— start —
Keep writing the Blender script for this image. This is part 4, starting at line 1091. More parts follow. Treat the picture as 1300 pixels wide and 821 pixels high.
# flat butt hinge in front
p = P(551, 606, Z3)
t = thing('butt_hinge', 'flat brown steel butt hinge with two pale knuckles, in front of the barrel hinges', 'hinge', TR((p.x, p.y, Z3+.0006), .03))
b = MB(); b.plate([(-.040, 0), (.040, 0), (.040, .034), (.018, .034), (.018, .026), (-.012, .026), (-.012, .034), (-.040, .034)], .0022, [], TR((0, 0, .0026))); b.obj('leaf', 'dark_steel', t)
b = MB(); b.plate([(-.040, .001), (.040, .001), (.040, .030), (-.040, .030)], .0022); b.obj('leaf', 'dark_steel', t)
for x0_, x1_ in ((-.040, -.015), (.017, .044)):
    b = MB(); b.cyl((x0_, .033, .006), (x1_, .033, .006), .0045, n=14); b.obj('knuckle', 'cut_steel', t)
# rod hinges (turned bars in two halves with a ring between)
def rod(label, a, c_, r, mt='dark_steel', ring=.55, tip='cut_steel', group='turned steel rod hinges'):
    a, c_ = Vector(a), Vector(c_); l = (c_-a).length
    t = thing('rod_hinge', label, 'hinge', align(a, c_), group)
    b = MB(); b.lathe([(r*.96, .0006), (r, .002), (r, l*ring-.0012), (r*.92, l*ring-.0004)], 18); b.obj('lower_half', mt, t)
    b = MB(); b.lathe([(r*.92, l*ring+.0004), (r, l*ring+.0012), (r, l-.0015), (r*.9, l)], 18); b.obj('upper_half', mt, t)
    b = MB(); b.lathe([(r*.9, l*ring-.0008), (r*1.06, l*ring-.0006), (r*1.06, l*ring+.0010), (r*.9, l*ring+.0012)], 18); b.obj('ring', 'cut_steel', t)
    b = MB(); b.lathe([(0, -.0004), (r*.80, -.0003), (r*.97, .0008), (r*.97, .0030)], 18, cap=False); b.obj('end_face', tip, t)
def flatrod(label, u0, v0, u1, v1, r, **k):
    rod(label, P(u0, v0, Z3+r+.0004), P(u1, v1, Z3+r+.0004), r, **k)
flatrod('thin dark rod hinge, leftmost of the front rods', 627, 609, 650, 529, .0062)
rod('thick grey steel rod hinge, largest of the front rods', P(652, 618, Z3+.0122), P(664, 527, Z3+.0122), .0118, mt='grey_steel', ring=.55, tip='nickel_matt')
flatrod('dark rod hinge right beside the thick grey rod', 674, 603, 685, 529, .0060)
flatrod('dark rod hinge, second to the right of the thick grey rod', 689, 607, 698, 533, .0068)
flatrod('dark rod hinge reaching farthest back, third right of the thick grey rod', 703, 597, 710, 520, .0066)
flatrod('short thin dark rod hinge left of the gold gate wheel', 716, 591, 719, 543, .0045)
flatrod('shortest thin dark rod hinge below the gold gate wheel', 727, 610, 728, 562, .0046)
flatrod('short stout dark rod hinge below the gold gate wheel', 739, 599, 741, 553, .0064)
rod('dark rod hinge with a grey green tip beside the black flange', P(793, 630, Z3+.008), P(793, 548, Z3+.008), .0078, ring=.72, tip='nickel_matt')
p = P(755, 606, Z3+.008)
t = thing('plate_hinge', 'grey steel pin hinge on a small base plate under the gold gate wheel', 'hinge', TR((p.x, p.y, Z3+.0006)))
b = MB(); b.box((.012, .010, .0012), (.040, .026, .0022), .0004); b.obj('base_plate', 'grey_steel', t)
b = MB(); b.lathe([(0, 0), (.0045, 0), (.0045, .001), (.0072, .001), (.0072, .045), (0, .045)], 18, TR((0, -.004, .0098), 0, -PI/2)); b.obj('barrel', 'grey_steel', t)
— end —
Every line above should be retyped exactly as given.

SOLUTION TO THE EXERCISE:
Keep writing the Blender script for this image. This is part 4, starting at line 1091. More parts follow. Treat the picture as 1300 pixels wide and 821 pixels high.
# flat butt hinge in front
p = P(551, 606, Z3)
t = thing('butt_hinge', 'flat brown steel butt hinge with two pale knuckles, in front of the barrel hinges', 'hinge', TR((p.x, p.y, Z3+.0006), .03))
b = MB(); b.plate([(-.040, 0), (.040, 0), (.040, .034), (.018, .034), (.018, .026), (-.012, .026), (-.012, .034), (-.040, .034)], .0022, [], TR((0, 0, .0026))); b.obj('leaf', 'dark_steel', t)
b = MB(); b.plate([(-.040, .001), (.040, .001), (.040, .030), (-.040, .030)], .0022); b.obj('leaf', 'dark_steel', t)
for x0_, x1_ in ((-.040, -.015), (.017, .044)):
    b = MB(); b.cyl((x0_, .033, .006), (x1_, .033, .006), .0045, n=14); b.obj('knuckle', 'cut_steel', t)
# rod hinges (turned bars in two halves with a ring between)
def rod(label, a, c_, r, mt='dark_steel', ring=.55, tip='cut_steel', group='turned steel rod hinges'):
    a, c_ = Vector(a), Vector(c_); l = (c_-a).length
    t = thing('rod_hinge', label, 'hinge', align(a, c_), group)
    b = MB(); b.lathe([(r*.96, .0006), (r, .002), (r, l*ring-.0012), (r*.92, l*ring-.0004)], 18); b.obj('lower_half', mt, t)
    b = MB(); b.lathe([(r*.92, l*ring+.0004), (r, l*ring+.0012), (r, l-.0015), (r*.9, l)], 18); b.obj('upper_half', mt, t)
    b = MB(); b.lathe([(r*.9, l*ring-.0008), (r*1.06, l*ring-.0006), (r*1.06, l*ring+.0010), (r*.9, l*ring+.0012)], 18); b.obj('ring', 'cut_steel', t)
    b = MB(); b.lathe([(0, -.0004), (r*.80, -.0003), (r*.97, .0008), (r*.97, .0030)], 18, cap=False); b.obj('end_face', tip, t)
def flatrod(label, u0, v0, u1, v1, r, **k):
    rod(label, P(u0, v0, Z3+r+.0004), P(u1, v1, Z3+r+.0004), r, **k)
flatrod('thin dark rod hinge, leftmost of the front rods', 627, 609, 650, 529, .0062)
rod('thick grey steel rod hinge, largest of the front rods', P(652, 618, Z3+.0122), P(664, 527, Z3+.0122), .0118, mt='grey_steel', ring=.55, tip='nickel_matt')
flatrod('dark rod hinge right beside the thick grey rod', 674, 603, 685, 529, .0060)
flatrod('dark rod hinge, second to the right of the thick grey rod', 689, 607, 698, 533, .0068)
flatrod('dark rod hinge reaching farthest back, third right of the thick grey rod', 703, 597, 710, 520, .0066)
flatrod('short thin dark rod hinge left of the gold gate wheel', 716, 591, 719, 543, .0045)
flatrod('shortest thin dark rod hinge below the gold gate wheel', 727, 610, 728, 562, .0046)
flatrod('short stout dark rod hinge below the gold gate wheel', 739, 599, 741, 553, .0064)
rod('dark rod hinge with a grey green tip beside the black flange', P(793, 630, Z3+.008), P(793, 548, Z3+.008), .0078, ring=.72, tip='nickel_matt')
p = P(755, 606, Z3+.008)
t = thing('plate_hinge', 'grey steel pin hinge on a small base plate under the gold gate wheel', 'hinge', TR((p.x, p.y, Z3+.0006)))
b = MB(); b.box((.012, .010, .0012), (.040, .026, .0022), .0004); b.obj('base_plate', 'grey_steel', t)
b = MB(); b.lathe([(0, 0), (.0045, 0), (.0045, .001), (.0072, .001), (.0072, .045), (0, .045)], 18, TR((0, -.004, .0098), 0, -PI/2)); b.obj('barrel', 'grey_steel', t)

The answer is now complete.